In today’s business climate, it’s common to think that data is a valuable commodity that must be collected and hoarded—the more the better. This is a common misconception. Data overload is a new but growing problem that most organizations don’t realize they have, much less know how to deal with.
While business leaders often believe data equals insight, the two are not directly correlated. Data provides no value when it has no meaning or utility in the context of the organization. Data also has a shelf-life. When an organization holds onto inconsequential and outdated information, it not only wastes resources managing the data, but it can also experience operational errors due to poor information, and organizational leaders may reach incorrect conclusions because they’re basing them on this information. Proper data practices are essential to building long-term, sustained business growth.
The Problem With Too Much Data
The ramifications of hoarding data within your organization are extensive. How many emails get deleted without being fully read due to there being irrelevant information within? How frequently are contact or company records left partially complete because your team members think that not all of the information requested is necessary? (And they’re correct)
Incorrect Conclusions
At the highest level, business leaders need current, concise, and accurate data to make decisions to drive the organization forward. If an organization is drowning in an ocean of data, it’s nearly impossible to tell what information is valuable or meaningful. Assigning meaning to improper data points can have grave consequences for an organization. If a sales leader is looking at a report breaking out sales by geography, he may notice that the team did well in the southeast region last year. That’s great! Let’s throw this year’s marketing budget at the southeast to continue to build on the momentum. What they neglected to realize is that the southeast did so well because there was a certain software that pairs well with their solution. Rather than focusing on geographies where that software is prevalent, this leader has decided to throw their marketing budget in an area with little new opportunity.
Communication Breakdown
At an inter-team level, for an organization to be effective they have to have mastered this skill: communication. Knowing what information needs to be passed to what team at what time is imperative to building efficient and scalable processes. When marketing passes sales a lead whose information is largely irrelevant to the sales cycle and is missing two key data points that sales needs, your sales team begins to lose faith in the marketing team and will not trust the leads being passed. This breakdown in informational communication spans the entirety of your organization and can create an environment of individual, siloed efforts rather than an integrated, team approach.
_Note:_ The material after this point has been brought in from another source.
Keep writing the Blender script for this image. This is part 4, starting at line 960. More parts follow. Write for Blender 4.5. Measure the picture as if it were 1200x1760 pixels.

At the individual level, employees are a business’s most valuable and important asset. For an organization to operate at its highest potential, it's essential to maximize employee performance. Coveo's 2021 Digital Workplace Relevance Report showed that 41% of information companies provide to their employees is irrelevant to them and that employees spend 2.5 hours per day searching for information they need to do their jobs. To connect this to the previous example, if your marketing department is passing leads to your sales team with only 59% of the information they need, your sales team will be wasting valuable time manually scouring for this data.
The Benefits of Good Data
All organizations have goals, which can vary in scope. They may be as siloed as lead routing automation or as complex as a holistic revenue operations overhaul. Regardless of the ideal result, reliable data is a necessary foundation. Without continuity across an organization’s greatest asset—its data, an unconquerable barrier limits its capabilities. A consistent informational structure has several benefits:
Data Cleanliness
“Dirty” data impacts every facet of an organization. Outdated, misaligned, unformatted information inhibits a business from achieving almost any organizational goal.
Segmentation
Segmenting contacts or companies based on certain criteria to personalize outreach requires reliable, consistent data across the organization so all teams are speaking the same language.
Process Continuity
Consistent processes are inextricably tied to consistent data. For example, if your sales team formats information differently than your customer success team, it becomes impossible to foster consistent inter-team communication. The result can be missteps in handoff processes and leadership that are unable to generate high-level reporting with information that encompasses multiple teams.
Automation
Automation requires consistent, repeatable processes that are built upon accurate information. Without reliable enriched data, automated segmentation and lead assignment will be unachievable.
Reporting
Organizations need reporting. Employees need to gauge their personal efforts, and leaders need to evaluate the efficacy of their business decisions. Without consistent information and processes, it’s impossible to create accurate, timely reports to guide future decision-making.
What Data Is Important, Where Can You Find It?
In a modern marketplace, a business’s success is directly tied to its ability to properly analyze and leverage data. Understanding what pieces of information are valuable to your processes benefits every piece of your organization. Determine what information each team needs to successfully complete their work. Decide what questions need to be asked to gather this information, and then gather it at scale.
Once you know what data needs to be gathered, you need to determine where to get it. Which sources you use will depend on your industry and the complexity of information needed, For example, data providers such as ZoomInfo and Seamless are great for general B2B information like a company’s industry and headcount. More niche platforms, like Crunchbase, can provide more specific information like a company’s funding round. Some information, like specific needs or a project timeline, needs to be gathered the old-fashioned way—with a phone call.
Used judiciously, data can provide insights that unlock many doors for your organization. Excessive, irrelevant, or outdated information, however, can undermine your decision-making process. You can make the best use of your company’s data by understanding what information your people need, structuring it effectively, and aligning it with your overarching business objectives.